How IELTS Writing is scored: the band descriptors explained

Updated 30 May 2026 · 3 min read · ieltspractice.app

IELTS Writing is marked on four equally-weighted areas, each scored from 0–9: how well you answer the task (Task Achievement/Response), how well your ideas connect (Coherence & Cohesion), your vocabulary (Lexical Resource), and your grammar range and accuracy (Grammatical Range & Accuracy). Your band for each task is the average of these four, and your overall Writing band combines both tasks, with Task 2 counting double. Understanding what each area really rewards is the fastest way to raise your score.

The four criteria, in plain English

Task Achievement (Task 1) / Task Response (Task 2): did you answer every part of the question, fully and relevantly? In Task 2 this means addressing the exact prompt, giving a clear position, and developing your ideas with reasons and examples. Partly answering the question is the single most common reason capable writers stay at band 6.

Coherence & Cohesion: is your writing organised and easy to follow? This rewards logical paragraphing — one central idea per paragraph — and the natural use of linking words and referencing.
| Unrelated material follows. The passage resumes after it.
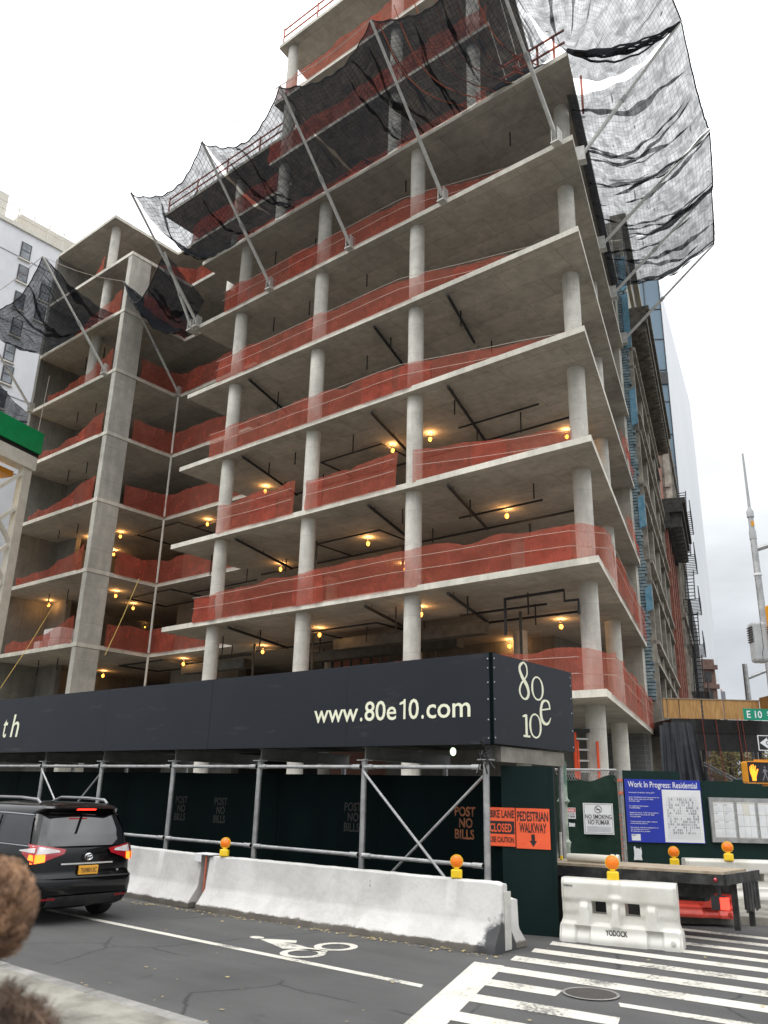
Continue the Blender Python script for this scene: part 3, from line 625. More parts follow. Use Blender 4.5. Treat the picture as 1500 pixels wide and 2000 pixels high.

Overusing "firstly, secondly, moreover" mechanically actually lowers this score.

Lexical Resource: how wide, precise and natural is your vocabulary? Top bands use the right word, not the biggest word, and show strong collocation (words that naturally go together). Memorised "high-level" phrases that do not fit the context hurt you.

Grammatical Range & Accuracy: can you use a variety of sentence structures with few errors? Examiners reward flexibility — conditionals, relative clauses, passives — not just error-free simple sentences.

How your overall Writing band is calculated

For each task, the four criteria are averaged. So a Task 2 essay scoring 7, 6, 6, 7 averages 6.5.

Your overall Writing band combines Task 1 and Task 2, but Task 2 is weighted twice as heavily as Task 1. This is why Task 2 deserves the larger share of your attention and your time (about 40 of your 60 minutes).

Bands are reported in whole and half scores. A final average of 6.25 rounds up to 6.5; 6.75 rounds up to 7.0.

How a Writing band is calculated
TR
CC
LR
GRA
averaged = task band
Task 1+Task 2 × 2Overall Writing band

Each task averages its four criteria; Task 2 counts double toward your overall Writing band.

The fastest ways to gain half a band

Answer the whole question. Underline every part of the prompt and check each is covered before you write your conclusion.

Develop fewer ideas, further. Replace a list of thin points with two well-explained ones, each with a reason and a concrete example.

Vary your sentences deliberately. Aim for a mix of simple, complex and compound sentences; a few accurate complex structures lift Grammatical Range more than long, risky ones.

Proofread for two minutes. Most candidates lose marks to small, fixable errors — articles, subject–verb agreement, and word forms.

Practise with feedback, not just more essays

Writing more essays without feedback tends to reinforce the same mistakes. The fastest progress comes from seeing, essay by essay, which criterion is holding your band down and why.

On ieltspractice.app every essay is returned with a criterion-by-criterion breakdown modelled on the official public band descriptors, so you can target the exact area — task response, cohesion, vocabulary or grammar — that will move your score.

Frequently asked questions

Is Task 2 really worth more than Task 1?

Yes. In the overall Writing band, Task 2 is weighted twice as heavily as Task 1, which is why most guidance recommends spending about 40 minutes on Task 2 and 20 on Task 1.

How is the overall Writing band rounded?

Each task is the average of its four criteria, the two tasks are combined (Task 2 double-weighted), and the result is rounded to the nearest half band. A 6.25 rounds to 6.5.

Does longer writing get a higher band?

No. Writing far beyond the minimum (250 words for Task 2, 150 for Task 1) usually adds errors and weakens cohesion. Quality and full task coverage matter far more than length.

Can AI feedback predict my exact band?

No tool can guarantee your exam band. Good AI feedback is best used as a coach — it shows which criterion is limiting you and how to improve it, rather than promising a precise score.